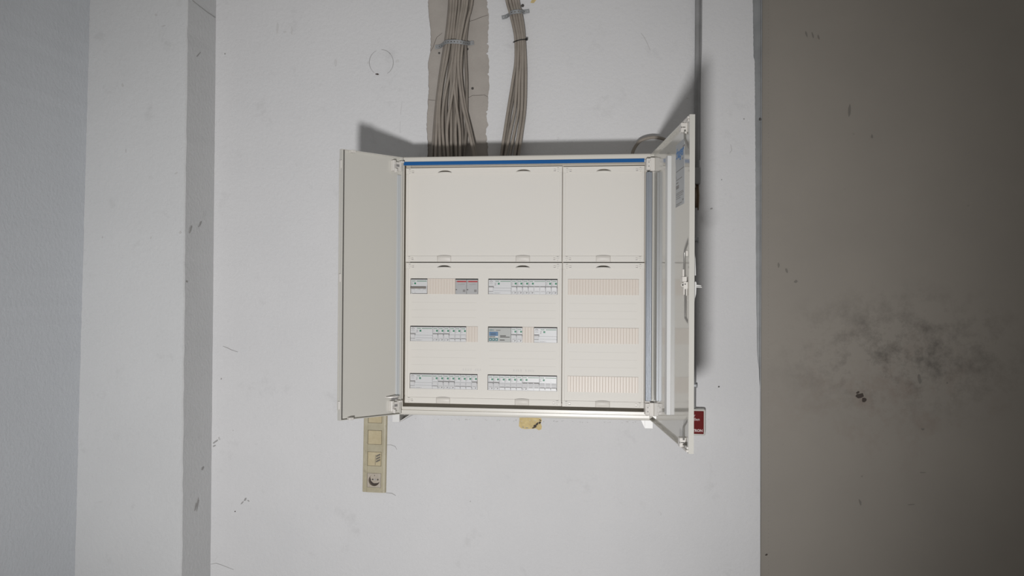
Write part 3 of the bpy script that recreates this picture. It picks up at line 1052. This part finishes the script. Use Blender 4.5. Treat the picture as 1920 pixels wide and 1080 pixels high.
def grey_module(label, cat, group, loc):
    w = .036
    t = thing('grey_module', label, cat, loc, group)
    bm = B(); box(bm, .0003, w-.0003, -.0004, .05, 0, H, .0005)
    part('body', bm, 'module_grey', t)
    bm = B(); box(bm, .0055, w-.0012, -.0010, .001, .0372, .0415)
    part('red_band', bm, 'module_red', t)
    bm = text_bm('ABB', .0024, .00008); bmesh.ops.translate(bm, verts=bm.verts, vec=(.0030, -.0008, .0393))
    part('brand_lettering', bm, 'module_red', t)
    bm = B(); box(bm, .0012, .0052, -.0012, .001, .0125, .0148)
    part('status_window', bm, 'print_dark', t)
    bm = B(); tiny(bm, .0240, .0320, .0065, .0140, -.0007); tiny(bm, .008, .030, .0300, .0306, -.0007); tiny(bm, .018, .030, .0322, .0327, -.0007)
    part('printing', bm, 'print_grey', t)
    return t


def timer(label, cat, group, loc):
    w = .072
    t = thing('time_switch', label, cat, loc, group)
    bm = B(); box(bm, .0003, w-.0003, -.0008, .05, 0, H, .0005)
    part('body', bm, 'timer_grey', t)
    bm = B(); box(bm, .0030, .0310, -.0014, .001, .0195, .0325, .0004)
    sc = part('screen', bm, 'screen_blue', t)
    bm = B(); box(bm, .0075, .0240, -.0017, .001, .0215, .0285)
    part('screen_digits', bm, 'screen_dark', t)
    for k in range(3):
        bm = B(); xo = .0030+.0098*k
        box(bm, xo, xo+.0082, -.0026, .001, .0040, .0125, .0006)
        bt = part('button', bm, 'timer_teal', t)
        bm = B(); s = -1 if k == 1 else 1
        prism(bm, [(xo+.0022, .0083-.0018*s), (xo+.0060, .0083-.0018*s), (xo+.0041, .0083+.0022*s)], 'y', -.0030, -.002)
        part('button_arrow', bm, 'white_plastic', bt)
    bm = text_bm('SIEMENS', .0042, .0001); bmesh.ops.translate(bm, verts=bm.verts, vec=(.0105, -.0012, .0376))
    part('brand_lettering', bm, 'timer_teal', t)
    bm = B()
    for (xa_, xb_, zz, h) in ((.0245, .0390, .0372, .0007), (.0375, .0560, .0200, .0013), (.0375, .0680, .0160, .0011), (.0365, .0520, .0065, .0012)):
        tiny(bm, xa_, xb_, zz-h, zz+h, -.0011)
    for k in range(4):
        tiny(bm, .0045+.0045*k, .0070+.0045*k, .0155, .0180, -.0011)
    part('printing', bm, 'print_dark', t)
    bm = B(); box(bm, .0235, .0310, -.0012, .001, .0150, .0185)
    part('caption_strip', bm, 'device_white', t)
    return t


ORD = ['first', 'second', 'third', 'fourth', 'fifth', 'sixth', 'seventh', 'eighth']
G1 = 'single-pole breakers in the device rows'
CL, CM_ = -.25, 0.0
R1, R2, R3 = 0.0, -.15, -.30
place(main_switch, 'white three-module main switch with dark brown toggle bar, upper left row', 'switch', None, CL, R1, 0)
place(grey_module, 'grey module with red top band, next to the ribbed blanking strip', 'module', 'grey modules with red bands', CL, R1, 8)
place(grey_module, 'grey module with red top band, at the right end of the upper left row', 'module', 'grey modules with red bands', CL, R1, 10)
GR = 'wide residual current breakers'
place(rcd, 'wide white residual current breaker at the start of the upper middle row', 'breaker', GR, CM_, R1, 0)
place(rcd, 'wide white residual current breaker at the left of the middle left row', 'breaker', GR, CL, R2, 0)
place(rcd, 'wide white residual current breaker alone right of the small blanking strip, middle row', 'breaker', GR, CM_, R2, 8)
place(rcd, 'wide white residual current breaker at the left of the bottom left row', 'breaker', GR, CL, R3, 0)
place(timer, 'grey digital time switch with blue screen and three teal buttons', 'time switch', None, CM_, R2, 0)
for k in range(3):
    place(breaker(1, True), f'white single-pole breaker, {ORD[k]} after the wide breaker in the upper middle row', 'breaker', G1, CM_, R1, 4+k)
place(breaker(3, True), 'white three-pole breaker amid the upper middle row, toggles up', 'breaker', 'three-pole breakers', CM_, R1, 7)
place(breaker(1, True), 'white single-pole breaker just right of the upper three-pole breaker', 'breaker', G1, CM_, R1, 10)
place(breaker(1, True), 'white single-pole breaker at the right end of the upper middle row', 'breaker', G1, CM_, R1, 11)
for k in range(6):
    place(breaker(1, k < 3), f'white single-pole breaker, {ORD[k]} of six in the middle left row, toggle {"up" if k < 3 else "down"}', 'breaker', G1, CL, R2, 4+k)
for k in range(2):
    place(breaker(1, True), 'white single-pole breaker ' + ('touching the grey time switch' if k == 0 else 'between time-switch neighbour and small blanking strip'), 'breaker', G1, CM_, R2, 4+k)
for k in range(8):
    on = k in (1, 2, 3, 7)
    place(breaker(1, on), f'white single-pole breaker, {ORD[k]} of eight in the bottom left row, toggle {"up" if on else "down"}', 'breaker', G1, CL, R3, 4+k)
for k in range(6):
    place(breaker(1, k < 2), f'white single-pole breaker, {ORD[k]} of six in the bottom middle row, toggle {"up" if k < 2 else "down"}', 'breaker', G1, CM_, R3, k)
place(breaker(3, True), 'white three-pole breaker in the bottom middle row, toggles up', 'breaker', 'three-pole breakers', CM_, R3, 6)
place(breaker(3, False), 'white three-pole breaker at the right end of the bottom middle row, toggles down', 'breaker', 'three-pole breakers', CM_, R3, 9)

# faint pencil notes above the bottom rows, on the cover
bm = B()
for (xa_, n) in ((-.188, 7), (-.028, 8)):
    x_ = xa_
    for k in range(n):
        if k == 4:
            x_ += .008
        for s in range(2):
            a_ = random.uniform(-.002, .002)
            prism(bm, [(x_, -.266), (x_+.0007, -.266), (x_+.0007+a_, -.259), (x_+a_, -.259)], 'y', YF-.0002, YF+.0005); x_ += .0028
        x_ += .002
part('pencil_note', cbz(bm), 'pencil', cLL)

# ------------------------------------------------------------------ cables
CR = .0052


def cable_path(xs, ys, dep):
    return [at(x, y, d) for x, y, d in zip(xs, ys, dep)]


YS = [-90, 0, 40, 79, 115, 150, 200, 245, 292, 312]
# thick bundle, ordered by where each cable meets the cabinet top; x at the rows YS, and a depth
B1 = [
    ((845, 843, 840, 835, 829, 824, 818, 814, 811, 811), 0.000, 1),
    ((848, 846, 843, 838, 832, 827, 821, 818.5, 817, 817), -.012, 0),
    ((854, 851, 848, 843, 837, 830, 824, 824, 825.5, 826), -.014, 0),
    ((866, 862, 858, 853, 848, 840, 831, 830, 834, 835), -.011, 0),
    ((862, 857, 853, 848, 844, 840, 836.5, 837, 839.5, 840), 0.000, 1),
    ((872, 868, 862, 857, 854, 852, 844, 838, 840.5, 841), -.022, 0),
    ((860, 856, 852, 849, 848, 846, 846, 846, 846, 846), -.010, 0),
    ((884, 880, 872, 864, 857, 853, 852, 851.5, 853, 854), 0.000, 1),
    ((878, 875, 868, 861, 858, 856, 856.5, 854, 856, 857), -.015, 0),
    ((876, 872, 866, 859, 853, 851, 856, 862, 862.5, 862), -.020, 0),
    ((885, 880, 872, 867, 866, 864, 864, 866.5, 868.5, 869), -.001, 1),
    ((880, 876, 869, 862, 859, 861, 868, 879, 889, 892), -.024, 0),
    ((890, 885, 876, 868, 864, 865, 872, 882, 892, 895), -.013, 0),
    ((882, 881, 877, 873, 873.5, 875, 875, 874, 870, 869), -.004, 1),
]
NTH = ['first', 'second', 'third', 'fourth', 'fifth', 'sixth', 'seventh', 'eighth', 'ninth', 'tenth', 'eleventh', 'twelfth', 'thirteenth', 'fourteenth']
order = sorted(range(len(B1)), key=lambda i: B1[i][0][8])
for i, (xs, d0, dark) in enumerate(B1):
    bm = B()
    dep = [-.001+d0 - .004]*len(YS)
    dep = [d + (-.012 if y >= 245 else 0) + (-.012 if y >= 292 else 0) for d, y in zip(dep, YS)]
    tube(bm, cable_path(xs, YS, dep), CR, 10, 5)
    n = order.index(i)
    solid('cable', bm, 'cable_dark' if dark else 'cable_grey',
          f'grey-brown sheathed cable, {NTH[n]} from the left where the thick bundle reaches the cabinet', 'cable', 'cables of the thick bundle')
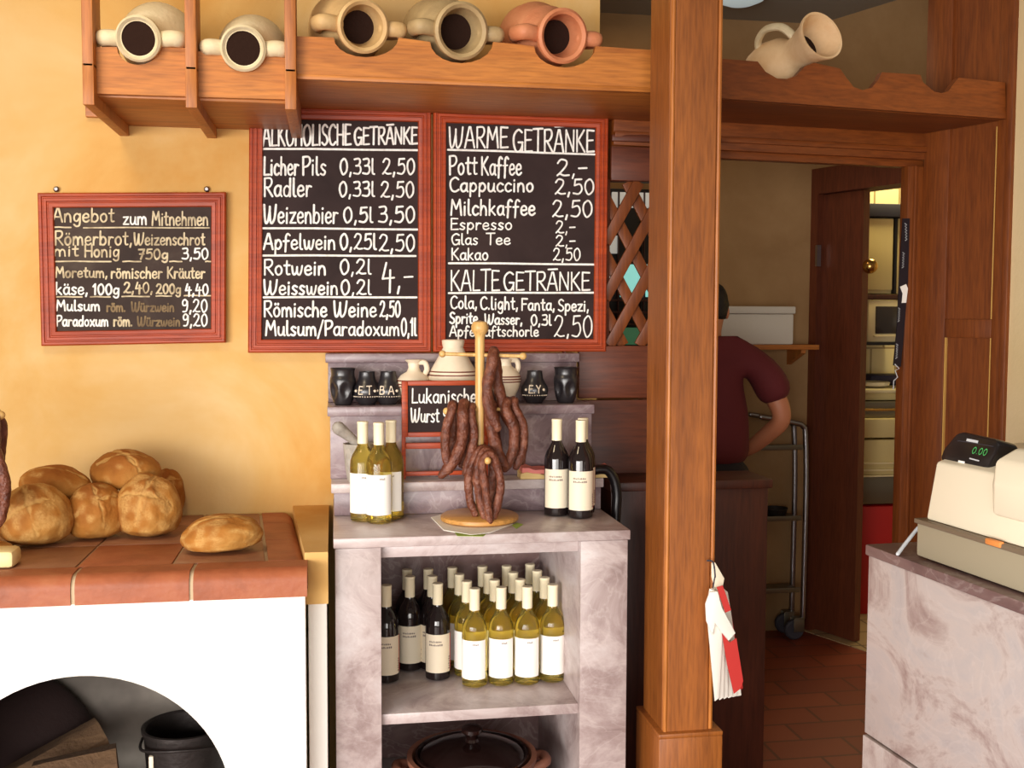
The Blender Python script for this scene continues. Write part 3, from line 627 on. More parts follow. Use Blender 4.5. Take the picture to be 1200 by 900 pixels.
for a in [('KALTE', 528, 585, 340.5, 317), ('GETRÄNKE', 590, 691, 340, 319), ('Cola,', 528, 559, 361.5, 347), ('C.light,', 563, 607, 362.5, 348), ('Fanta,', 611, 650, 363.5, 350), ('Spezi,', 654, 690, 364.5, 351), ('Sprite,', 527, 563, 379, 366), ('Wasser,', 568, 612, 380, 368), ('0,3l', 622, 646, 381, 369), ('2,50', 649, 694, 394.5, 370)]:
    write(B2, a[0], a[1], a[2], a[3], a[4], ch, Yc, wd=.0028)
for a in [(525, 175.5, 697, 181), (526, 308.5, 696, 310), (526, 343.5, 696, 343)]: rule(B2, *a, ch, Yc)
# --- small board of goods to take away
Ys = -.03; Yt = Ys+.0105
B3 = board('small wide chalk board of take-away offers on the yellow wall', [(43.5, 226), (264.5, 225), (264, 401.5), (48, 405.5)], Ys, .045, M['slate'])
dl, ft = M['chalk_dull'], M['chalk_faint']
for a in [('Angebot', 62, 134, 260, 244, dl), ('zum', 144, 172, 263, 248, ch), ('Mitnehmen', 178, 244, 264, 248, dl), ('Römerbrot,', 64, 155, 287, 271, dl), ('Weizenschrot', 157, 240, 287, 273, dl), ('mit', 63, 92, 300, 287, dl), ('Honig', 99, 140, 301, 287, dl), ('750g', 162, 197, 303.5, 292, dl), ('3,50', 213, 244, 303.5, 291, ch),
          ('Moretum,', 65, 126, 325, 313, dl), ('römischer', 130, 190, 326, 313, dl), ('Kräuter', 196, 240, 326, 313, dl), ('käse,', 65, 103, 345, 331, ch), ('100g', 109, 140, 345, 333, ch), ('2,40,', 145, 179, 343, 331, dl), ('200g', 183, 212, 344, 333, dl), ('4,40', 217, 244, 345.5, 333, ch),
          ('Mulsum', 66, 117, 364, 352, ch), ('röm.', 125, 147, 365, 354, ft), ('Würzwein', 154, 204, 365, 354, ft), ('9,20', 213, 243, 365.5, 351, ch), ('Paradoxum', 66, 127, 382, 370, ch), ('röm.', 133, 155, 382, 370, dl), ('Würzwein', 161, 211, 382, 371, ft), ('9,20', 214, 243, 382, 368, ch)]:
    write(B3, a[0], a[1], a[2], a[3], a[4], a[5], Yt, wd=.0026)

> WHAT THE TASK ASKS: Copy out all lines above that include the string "picture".

> OUTPUT:
Write part 3 of the bpy script that recreates this picture. It picks up at line 1052. This part finishes the script. Use Blender 4.5. Treat the picture as 1920 pixels wide and 1080 pixels high.
The Blender Python script for this scene continues. Write part 3, from line 627 on. More parts follow. Use Blender 4.5. Take the picture to be 1200 by 900 pixels.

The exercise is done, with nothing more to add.